A spokesperson for the Department of Family and Community Services (FACS) said its Aboriginal Housing Office receives funding through the National Partnership Agreement on Remote Indigenous Housing to build homes in remote areas of NSW. The scheme aims to redress overcrowding, homelessness, poor housing conditions and severe housing shortages in remote Indigenous communities

“This has allowed the AHO to build and buy 175 homes for social housing in these high areas of need since 2008,” the spokesperson said.

“This is in addition to the 125 homes built over the past 10 years.”

Decisions on where to build new housing are made predominantly on the basis of need, the spokesperson said. But City of Sydney councillor Linda Scott said it was disappointing that no Aboriginal Housing had been built within the City LGA for at least a decade.

“Without affordable housing, particularly affordable Aboriginal housing, our city is fast losing its diversity,” she said.

“Looking to the future, serious investment in infrastructure for housing and transport from local government will be required to ensure Sydney’s inequality is not worsened.”

The NSW Land and Housing Corporation’s annual reports show that a total of 536 properties were constructed in 2012/13, more than a thousand fewer than the previous year. The total number of properties managed by the LAHC also fell by 1328.

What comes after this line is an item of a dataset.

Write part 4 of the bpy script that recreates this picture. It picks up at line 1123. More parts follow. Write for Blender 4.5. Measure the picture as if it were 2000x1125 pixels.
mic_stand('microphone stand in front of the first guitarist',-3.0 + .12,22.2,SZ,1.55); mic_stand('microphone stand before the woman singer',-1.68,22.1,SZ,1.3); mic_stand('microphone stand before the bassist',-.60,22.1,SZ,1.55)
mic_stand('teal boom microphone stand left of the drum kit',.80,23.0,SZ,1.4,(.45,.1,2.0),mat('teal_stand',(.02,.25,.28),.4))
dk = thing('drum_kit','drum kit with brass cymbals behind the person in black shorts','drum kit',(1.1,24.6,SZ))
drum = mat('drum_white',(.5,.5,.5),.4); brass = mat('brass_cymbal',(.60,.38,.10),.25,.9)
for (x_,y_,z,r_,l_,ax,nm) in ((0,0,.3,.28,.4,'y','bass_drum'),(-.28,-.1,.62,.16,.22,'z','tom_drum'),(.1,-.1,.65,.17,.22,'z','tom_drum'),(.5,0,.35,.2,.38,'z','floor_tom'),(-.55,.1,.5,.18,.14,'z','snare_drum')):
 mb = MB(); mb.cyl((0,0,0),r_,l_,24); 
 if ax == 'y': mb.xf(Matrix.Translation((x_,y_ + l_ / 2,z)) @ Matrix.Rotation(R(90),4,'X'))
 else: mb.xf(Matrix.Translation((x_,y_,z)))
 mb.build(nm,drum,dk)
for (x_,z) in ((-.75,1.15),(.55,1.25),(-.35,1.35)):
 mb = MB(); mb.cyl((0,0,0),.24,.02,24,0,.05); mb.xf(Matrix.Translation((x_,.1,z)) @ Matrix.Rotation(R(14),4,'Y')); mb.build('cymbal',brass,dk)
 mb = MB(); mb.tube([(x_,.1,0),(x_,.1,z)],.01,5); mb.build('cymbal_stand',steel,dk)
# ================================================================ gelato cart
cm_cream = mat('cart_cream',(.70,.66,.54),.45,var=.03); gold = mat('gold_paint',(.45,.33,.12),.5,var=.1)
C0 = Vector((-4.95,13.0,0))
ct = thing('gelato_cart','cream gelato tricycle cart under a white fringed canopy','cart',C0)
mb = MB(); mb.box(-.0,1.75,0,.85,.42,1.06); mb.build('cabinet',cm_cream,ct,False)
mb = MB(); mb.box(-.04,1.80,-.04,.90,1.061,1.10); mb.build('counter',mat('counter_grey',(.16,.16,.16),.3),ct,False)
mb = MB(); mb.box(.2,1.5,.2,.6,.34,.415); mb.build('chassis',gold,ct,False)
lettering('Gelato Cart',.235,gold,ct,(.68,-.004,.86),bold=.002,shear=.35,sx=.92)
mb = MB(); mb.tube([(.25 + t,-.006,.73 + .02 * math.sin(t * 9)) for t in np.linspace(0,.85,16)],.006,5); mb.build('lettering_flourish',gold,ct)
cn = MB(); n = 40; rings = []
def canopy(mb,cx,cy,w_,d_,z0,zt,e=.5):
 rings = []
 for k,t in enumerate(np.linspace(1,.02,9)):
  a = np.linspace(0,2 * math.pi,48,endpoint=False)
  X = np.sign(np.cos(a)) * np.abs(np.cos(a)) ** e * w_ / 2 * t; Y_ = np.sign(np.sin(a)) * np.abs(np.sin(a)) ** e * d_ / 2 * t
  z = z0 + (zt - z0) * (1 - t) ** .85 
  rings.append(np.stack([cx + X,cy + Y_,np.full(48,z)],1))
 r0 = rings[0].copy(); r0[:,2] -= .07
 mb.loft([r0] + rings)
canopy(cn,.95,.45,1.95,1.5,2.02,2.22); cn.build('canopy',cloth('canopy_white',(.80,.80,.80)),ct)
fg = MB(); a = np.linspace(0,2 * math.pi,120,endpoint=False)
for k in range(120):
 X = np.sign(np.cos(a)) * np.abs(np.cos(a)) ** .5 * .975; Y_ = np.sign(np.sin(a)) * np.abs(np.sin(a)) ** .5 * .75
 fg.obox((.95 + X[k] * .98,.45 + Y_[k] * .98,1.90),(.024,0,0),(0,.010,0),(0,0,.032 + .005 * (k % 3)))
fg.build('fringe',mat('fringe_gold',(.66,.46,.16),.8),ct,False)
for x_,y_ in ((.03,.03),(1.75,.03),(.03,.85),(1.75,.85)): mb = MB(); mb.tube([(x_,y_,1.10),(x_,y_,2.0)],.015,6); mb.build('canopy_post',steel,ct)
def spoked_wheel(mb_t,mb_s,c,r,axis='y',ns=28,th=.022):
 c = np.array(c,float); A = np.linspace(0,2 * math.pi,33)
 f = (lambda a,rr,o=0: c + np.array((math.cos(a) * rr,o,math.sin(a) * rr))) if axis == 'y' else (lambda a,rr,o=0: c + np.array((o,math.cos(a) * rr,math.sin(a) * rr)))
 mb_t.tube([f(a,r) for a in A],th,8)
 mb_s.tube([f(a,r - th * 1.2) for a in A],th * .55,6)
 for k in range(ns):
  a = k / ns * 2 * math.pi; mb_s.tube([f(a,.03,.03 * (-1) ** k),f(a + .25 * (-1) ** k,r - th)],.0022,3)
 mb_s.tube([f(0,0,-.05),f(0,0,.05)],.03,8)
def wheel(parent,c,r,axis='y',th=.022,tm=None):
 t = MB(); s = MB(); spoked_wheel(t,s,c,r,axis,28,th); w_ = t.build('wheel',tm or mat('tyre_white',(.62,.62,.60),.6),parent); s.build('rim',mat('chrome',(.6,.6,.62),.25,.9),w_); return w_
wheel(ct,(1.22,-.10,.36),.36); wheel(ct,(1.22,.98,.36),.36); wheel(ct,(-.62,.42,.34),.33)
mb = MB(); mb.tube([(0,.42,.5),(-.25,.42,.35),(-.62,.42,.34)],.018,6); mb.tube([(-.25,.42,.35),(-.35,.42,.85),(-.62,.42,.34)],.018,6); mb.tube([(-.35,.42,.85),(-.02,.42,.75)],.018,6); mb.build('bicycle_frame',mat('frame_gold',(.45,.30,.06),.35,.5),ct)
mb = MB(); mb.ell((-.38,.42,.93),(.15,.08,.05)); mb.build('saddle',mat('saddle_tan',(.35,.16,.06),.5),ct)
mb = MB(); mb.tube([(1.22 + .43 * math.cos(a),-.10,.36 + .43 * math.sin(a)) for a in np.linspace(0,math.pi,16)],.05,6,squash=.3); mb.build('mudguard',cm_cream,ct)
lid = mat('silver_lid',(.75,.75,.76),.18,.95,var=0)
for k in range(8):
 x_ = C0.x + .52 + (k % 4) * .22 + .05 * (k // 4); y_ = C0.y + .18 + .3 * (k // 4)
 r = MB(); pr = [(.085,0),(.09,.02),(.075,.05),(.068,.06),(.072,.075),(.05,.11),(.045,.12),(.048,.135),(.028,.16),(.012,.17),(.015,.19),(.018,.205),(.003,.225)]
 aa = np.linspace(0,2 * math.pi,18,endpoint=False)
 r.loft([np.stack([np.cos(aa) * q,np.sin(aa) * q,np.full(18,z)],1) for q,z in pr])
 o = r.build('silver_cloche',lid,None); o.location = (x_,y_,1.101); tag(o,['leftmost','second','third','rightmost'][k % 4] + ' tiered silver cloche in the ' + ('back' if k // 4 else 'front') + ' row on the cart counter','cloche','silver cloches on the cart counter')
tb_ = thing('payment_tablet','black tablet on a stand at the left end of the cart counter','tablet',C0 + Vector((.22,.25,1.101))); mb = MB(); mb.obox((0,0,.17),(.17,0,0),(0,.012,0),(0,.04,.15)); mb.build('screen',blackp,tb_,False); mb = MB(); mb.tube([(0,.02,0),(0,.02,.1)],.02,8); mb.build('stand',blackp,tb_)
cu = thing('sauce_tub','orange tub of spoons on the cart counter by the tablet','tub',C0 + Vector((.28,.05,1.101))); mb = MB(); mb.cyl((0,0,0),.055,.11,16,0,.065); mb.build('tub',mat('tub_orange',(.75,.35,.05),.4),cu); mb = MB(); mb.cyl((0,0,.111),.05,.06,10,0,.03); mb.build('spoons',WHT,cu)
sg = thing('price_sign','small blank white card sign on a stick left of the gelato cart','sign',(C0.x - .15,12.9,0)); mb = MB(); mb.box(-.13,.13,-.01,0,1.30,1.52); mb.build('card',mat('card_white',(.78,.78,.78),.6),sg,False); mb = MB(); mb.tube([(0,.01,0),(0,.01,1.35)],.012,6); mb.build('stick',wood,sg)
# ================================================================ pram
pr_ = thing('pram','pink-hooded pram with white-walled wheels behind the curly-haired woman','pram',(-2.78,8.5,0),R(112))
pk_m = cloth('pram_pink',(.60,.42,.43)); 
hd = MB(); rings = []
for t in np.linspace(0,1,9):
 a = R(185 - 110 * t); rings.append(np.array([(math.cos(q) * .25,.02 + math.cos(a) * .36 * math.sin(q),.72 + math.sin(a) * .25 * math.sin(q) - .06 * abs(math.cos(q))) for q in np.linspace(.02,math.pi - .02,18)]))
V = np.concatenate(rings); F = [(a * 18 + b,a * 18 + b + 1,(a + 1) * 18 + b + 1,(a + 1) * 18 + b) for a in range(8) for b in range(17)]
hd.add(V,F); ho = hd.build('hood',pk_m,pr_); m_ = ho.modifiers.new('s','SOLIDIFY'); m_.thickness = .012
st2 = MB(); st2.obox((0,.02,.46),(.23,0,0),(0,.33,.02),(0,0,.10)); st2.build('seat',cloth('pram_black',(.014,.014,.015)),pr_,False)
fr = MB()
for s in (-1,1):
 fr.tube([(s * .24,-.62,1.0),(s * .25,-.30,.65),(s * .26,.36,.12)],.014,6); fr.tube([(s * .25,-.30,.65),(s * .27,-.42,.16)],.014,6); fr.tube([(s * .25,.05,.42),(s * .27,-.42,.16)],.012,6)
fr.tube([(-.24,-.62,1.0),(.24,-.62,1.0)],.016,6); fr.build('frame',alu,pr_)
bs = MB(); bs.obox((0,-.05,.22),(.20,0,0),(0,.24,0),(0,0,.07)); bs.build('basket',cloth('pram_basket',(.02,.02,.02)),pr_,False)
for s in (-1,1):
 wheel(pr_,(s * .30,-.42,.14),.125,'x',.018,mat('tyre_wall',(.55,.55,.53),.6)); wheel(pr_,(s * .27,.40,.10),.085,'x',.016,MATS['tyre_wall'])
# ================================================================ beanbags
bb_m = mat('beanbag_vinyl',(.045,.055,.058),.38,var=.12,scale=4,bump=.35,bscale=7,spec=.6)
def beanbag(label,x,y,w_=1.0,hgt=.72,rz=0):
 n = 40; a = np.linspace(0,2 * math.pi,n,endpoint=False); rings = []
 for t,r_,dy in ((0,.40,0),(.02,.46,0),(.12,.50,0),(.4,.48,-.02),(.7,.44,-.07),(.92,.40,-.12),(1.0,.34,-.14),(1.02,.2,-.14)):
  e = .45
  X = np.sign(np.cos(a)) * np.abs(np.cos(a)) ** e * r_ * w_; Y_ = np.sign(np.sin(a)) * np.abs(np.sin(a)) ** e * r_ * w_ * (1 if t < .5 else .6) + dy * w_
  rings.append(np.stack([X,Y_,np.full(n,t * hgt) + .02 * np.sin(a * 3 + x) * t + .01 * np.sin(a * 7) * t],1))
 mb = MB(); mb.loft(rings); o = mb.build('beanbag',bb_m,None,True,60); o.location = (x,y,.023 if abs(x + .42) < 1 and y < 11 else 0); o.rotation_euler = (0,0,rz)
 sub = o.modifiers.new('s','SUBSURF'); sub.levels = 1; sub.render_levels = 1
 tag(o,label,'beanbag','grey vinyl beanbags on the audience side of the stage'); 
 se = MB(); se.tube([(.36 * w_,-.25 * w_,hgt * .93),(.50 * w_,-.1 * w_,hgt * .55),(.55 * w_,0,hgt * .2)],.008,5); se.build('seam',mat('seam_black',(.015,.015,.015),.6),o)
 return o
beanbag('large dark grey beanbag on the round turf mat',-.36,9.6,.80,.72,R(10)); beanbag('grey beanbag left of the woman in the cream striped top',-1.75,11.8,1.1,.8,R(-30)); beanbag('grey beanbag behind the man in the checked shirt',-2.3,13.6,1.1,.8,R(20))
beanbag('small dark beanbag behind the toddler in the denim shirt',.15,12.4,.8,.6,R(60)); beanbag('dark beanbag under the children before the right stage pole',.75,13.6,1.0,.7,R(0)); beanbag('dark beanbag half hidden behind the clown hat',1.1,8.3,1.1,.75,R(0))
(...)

The parliamentary inquiry asked whether all those properties had been sold. Housing NSW responded that “these figures are a combination of sales of residential and commercial properties, and completions of private sector leases for public housing”.

Government grants to LAHC also fell by more than $60 million in 2012/13, and it spent $42 million less on property maintenance.

Public housing is not the only mechanism by which FACS helps people find homes. It facilitates services such as the Rentstart bond loans, to help clients establish and maintain tenancies in the private rental market.